(Entries from a dataset)
++++

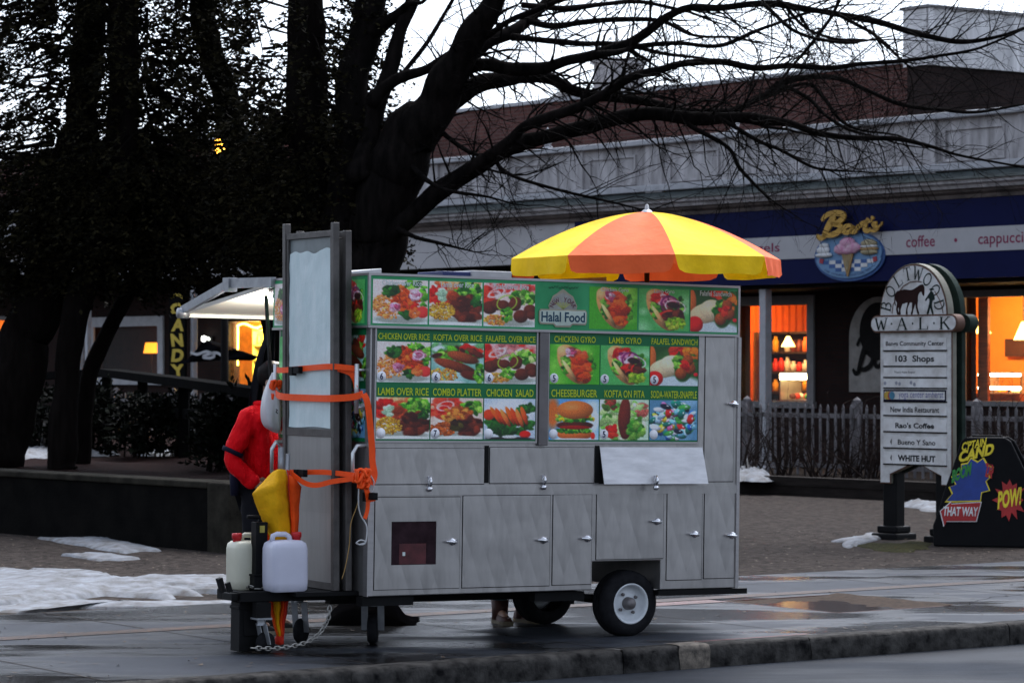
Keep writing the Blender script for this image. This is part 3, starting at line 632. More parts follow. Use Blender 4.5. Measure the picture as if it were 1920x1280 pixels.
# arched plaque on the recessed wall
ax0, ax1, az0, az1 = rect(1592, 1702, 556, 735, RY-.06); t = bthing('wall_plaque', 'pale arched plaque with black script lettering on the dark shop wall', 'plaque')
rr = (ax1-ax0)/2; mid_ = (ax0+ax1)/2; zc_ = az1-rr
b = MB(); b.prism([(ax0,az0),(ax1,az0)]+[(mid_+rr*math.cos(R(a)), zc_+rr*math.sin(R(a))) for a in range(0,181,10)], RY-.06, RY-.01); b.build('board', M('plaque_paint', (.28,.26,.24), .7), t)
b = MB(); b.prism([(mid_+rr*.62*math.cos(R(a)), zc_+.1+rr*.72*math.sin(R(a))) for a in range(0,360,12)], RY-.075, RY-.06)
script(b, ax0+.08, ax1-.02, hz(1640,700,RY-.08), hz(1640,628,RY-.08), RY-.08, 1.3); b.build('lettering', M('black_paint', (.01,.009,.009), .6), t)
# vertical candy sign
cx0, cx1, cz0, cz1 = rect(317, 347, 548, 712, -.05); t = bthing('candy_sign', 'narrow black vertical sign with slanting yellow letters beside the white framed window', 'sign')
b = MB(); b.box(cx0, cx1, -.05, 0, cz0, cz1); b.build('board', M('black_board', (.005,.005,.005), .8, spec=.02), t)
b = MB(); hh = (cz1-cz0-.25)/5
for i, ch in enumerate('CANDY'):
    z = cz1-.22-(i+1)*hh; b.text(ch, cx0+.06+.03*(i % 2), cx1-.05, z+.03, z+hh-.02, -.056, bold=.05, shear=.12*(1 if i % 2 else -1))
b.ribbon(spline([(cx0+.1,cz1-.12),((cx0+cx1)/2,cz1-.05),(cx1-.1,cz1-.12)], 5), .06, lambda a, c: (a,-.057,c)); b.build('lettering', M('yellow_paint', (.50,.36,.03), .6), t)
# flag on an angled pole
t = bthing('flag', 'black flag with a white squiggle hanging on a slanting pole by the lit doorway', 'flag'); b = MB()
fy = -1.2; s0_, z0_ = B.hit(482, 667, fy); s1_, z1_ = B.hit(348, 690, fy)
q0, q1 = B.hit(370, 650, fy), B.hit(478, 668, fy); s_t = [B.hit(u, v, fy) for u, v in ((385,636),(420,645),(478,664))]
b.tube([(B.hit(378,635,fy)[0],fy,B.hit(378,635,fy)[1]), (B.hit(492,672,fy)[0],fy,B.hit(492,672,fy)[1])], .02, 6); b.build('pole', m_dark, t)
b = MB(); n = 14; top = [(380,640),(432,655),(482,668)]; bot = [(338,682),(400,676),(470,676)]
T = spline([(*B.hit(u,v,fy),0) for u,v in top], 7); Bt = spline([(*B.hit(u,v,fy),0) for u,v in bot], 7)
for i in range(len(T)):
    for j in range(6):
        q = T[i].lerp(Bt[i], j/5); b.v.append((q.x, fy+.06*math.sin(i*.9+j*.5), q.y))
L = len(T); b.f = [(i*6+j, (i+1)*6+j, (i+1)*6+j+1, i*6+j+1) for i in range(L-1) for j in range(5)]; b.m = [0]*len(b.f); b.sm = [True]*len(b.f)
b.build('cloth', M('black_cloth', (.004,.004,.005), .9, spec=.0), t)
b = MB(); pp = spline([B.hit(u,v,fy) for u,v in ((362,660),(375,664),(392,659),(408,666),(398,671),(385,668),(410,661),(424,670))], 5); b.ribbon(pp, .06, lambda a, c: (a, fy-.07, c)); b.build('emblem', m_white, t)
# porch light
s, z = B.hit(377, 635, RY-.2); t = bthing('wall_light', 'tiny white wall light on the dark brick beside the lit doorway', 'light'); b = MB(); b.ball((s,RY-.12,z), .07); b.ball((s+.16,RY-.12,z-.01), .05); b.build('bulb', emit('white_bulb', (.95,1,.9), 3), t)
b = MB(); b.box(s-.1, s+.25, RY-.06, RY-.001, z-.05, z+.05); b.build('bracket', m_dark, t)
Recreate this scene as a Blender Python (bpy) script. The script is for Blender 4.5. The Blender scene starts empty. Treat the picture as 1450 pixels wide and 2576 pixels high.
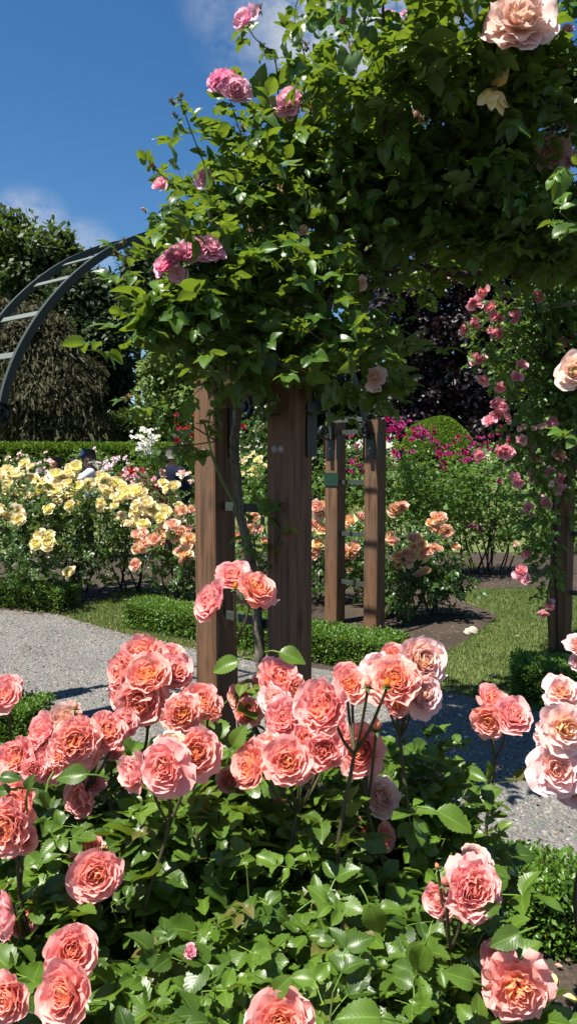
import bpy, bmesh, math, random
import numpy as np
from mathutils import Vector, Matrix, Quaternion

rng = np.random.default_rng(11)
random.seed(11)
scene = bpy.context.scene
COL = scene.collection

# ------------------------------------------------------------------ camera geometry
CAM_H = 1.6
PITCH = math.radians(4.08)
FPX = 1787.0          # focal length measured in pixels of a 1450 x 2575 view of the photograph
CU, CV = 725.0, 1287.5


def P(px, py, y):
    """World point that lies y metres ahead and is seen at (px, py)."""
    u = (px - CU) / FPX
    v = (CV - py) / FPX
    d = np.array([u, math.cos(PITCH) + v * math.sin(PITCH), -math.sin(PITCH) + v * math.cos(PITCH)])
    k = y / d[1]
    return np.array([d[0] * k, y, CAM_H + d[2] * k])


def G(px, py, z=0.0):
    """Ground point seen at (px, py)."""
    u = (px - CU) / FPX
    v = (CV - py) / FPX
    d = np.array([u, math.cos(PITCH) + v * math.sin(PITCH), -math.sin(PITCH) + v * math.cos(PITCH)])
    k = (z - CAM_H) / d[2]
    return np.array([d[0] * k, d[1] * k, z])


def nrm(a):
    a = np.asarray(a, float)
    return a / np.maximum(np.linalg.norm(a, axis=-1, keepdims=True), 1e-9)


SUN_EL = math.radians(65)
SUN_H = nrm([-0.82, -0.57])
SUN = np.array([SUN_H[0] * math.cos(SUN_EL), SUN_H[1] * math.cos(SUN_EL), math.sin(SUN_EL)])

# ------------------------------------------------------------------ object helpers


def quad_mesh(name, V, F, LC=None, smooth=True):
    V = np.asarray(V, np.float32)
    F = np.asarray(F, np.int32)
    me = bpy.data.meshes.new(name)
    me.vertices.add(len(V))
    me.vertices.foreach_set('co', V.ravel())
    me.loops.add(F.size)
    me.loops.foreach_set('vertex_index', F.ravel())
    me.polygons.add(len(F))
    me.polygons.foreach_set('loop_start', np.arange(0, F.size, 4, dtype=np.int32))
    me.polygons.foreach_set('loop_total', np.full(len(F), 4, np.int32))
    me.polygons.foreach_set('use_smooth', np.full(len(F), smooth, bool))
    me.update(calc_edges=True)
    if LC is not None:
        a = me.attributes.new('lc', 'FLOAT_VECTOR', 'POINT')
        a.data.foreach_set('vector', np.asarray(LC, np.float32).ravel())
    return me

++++

Instructions to follow: Check each line of the records for "picture" and copy the ones that contain it.

Correct result:
Keep writing the Blender script for this image. This is part 3, starting at line 632. More parts follow. Use Blender 4.5. Measure the picture as if it were 1920x1280 pixels.
Recreate this scene as a Blender Python (bpy) script. The script is for Blender 4.5. The Blender scene starts empty. Treat the picture as 1450 pixels wide and 2576 pixels high.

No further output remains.